HSBC Profits Seen up 10 Percent As Cost Cuts Pay off

HSBC Holdings (HSBA.L) is expected to report a 10 percent rise in quarterly profit on Monday as Europe’s biggest bank benefits from cost cuts and the absence of a big provision to cover a fine last year.

The rise is unlikely to put to rest concerns about HSBC’s growth prospects as tougher regulations squeeze profits, investment banking income drops and the threat remains of further litigation over the bank’s past conduct.

HSBC is expected to report a pretax profit of $5.5 billion for the three months to the end of September, according to the average of 13 analysts polled by the bank. That compares to $5 billion a year ago, excluding losses from changes in the value of the bank’s own debt.

Operating costs are forecast to fall $1.5 billion from a year ago to $8.8 billion, as Chief Executive Stuart Gulliver’s plan to streamline HSBC and improve profitability pays off.
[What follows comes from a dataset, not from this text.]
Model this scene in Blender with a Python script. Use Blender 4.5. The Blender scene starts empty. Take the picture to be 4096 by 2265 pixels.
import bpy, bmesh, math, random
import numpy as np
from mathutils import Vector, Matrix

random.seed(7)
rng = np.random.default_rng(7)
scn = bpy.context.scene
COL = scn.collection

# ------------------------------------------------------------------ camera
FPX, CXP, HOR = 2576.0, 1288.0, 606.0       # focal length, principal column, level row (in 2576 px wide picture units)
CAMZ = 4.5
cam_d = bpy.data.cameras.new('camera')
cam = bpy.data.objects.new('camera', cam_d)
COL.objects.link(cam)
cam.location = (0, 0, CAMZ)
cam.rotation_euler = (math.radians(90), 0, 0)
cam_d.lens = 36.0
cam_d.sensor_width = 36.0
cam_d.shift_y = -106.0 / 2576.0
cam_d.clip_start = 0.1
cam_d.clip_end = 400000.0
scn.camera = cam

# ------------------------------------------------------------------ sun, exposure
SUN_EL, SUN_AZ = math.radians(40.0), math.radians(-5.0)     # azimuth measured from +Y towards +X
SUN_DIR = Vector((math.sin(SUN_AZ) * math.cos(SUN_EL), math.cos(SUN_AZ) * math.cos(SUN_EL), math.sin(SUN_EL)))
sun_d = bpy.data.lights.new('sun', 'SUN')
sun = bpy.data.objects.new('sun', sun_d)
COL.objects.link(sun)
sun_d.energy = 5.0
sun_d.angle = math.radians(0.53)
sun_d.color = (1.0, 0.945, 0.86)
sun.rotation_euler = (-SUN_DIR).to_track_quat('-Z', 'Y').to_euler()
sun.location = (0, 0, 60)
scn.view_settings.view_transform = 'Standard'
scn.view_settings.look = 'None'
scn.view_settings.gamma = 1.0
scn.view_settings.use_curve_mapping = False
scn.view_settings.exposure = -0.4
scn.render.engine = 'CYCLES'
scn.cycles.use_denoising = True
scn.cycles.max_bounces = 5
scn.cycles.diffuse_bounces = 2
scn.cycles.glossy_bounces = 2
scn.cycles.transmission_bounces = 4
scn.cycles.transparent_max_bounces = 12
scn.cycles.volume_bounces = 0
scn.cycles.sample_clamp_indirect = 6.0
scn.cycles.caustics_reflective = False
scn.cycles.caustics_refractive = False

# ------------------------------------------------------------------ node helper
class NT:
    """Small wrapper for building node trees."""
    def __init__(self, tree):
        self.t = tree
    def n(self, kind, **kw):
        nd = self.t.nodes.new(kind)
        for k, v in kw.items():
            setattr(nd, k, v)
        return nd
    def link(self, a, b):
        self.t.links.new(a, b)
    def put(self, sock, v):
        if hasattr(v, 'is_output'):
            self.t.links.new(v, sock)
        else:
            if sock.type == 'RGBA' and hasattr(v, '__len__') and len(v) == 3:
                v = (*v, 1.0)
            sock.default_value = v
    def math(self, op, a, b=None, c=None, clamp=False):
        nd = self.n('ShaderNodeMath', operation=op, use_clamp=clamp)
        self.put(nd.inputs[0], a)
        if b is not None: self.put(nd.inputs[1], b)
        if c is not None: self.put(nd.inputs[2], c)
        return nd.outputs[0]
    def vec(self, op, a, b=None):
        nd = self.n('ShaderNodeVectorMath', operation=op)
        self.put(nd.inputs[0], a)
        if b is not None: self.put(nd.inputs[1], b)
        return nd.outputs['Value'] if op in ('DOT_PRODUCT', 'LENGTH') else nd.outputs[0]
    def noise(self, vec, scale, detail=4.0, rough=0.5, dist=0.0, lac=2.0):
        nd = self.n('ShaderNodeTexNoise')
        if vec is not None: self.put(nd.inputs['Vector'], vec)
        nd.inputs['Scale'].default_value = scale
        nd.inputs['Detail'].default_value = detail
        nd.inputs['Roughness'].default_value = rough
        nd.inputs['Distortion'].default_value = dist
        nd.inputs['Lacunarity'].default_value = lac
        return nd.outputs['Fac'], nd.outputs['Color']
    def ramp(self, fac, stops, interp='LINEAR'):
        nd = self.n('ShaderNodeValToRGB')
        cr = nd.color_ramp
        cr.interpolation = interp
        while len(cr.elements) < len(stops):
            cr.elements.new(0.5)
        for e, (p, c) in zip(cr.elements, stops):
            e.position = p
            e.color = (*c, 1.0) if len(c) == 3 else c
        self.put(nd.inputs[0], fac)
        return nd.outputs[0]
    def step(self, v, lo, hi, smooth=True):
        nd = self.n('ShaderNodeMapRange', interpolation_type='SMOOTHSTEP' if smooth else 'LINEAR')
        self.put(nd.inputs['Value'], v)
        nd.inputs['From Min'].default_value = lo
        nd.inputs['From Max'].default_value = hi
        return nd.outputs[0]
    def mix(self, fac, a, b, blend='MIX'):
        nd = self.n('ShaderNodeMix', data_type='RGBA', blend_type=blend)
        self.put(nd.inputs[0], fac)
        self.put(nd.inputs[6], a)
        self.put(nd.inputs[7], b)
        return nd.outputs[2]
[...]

In the three years of a revival plan, he has sold or exited 54 businesses and cut $4.1 billion in annual costs.

Gulliver has also pledged to instill a more responsible culture and reduce risk across his bank after it was fined a record $1.9 billion last year for compliance failings in Mexico.

HSBC set aside $800 million in the third quarter of last year to cover the fine, which showed serious flaws in its risk management and left the bank under pressure to improve compliance and reduce its complexity.

The industry remains under close scrutiny from regulators.

HSBC rivals including Barclays (BARC.L), Deutsche Bank (DBKGn.DE) and JPMorgan (JPM.N) said last week they were co-operating with authorities investigating possible manipulation of currency markets by a host of major banks.

HSBC said in August it might have to pay $1.6 billion to settle with a U.S. regulator over allegations it mis-sold mortgage-backed bonds during the housing bubble.

HSBC’s profits are expected to rise to nearly $26 billion this year from $21 billion in 2012, according to the average of analysts polled by the company. It made $14.1 billion in the first half of the year, up 10 percent from a year before.